Schnittmenge, German word for intersection, means literally the quantum of objects cropped together. By following the idea of belonging, affinity or extraneousness to nature, the Italian and the German one) which are not imposed by men like culture, mentality or infrastructures but by climatical and geographical conditions.
Single parts are extrapolated and riassembled, creating circular spotlights, representing the (non)punctum that encloses small key elements, alternating larger views of German and Italian landscape. Flora and fauna can overlap, interchange, contrast, but finally they belong to the same idea of instinctive and inherent nature, following also Novalis’ romantic vision of nature as ‘Heimat’, here and beyond the Alps.
About author:
Bärbel Reinhard was born in 1977 in Stuttgart, Germany and lives and works in Tuscany, Italy. After studying art history and sociology in Berlin she graduated in 2010 in professional photography at Fondazione Studio Marangoni in Florence, Italy.

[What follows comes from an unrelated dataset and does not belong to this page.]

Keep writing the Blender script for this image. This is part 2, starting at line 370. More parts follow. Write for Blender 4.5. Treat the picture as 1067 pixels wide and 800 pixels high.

She attended several workshops with Rineke Dijkstra, Arno Minkkinen, Abelardo Morell, Giovanni Chiaramonte, Paolo Woods, Paolo Verzone, George Tatge, Elina Brotherus, Carmelo Bongiorno, Sally Gall et al. In 2011 she won Portfolio Italia Citerna with Nothing but a footnote. Eastern Germany and in 2013 the publishing of her book as above so below at Centro Italiano della Fotografia d'Autore. She works as professor for photography at Sarah Lawrence College and as assistant professor at New York University in Florence and teaches darkroom techniques at Fondazione Studio Marangoni. Beside her work as freelance and curator for several exhibitions she works on personal projects and has exhibited her work in numerous exhibitions in Italy and abroad.